Kristin Sippl

Kristin Sippl – Boston University, Political Science

Kristin Sippl graduated from Northwestern University in 2007 and is now a second year Ph.D. student in the Political Science Department at Boston University. After studying national security and civil-military relations in college, her interdisciplinary interests now include North-South relations, environment and resource security, sustainable development, and social norms such as consumerism and militarism, as well as experimental methods.

Prospects for National Resource Certification in the Democratic Republic of Congo

Protecting tropical rainforests is among the most efficient environmental investments one can make: with every hectare spared, climate change is slowed, biodiversity is preserved, desertification is thwarted, and local cultures and livlihoods are supported. The highest rates of tropical deforestation are now found in Sub-Saharan Africa’s Congo River Basin, the second largest rainforest in the world. The Democratic Republic of Congo (DRC) holds 63% of this forest, making its preservation critical to the overall survival of this local and global resource. This critical case, however, is at a critical moment.

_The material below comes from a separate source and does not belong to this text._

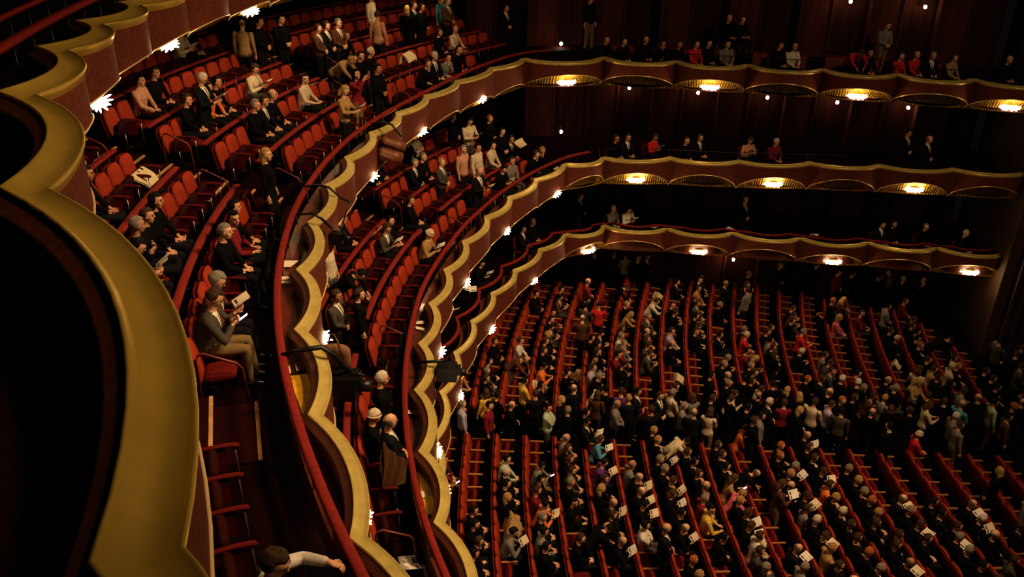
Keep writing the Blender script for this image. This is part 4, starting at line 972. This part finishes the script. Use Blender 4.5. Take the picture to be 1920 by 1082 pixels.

With conflict now concentrated in the East, the relative peace and resource wealth in the DRC has attracted legitimate large-scale Western and Chinese extractive operations working to meet global consumer demand for timber products and personal electronic devices (the inputs to which are DRC minerals such as coltan). These corporations are now in position to “carve up” the DRC’s previously intact forests. Since conflicting interests have kept the international community from negotiating a legally binding forest convention and the DRC government lacks both the interest and the capacity to preserve its lucrative local resource, market-based instruments that rely on ethically motivated global consumers are the next policy tool to try.

This paper will assess the threats to the DRC’s forests, and ask what role the market-based tool of resource certification could play in its preservation. Analysis of certification regimes shows that certification is most successful when resources are sourced in developed countries with strong institutions, but that it could possibly have an eventual and limited positive effect on the DRC forests, and thus should be pursued. The fact the preservation of the DRC’s rainforest is in the hands of consumers on the other side of the planet shows that the global neighborhood is in fact quite small.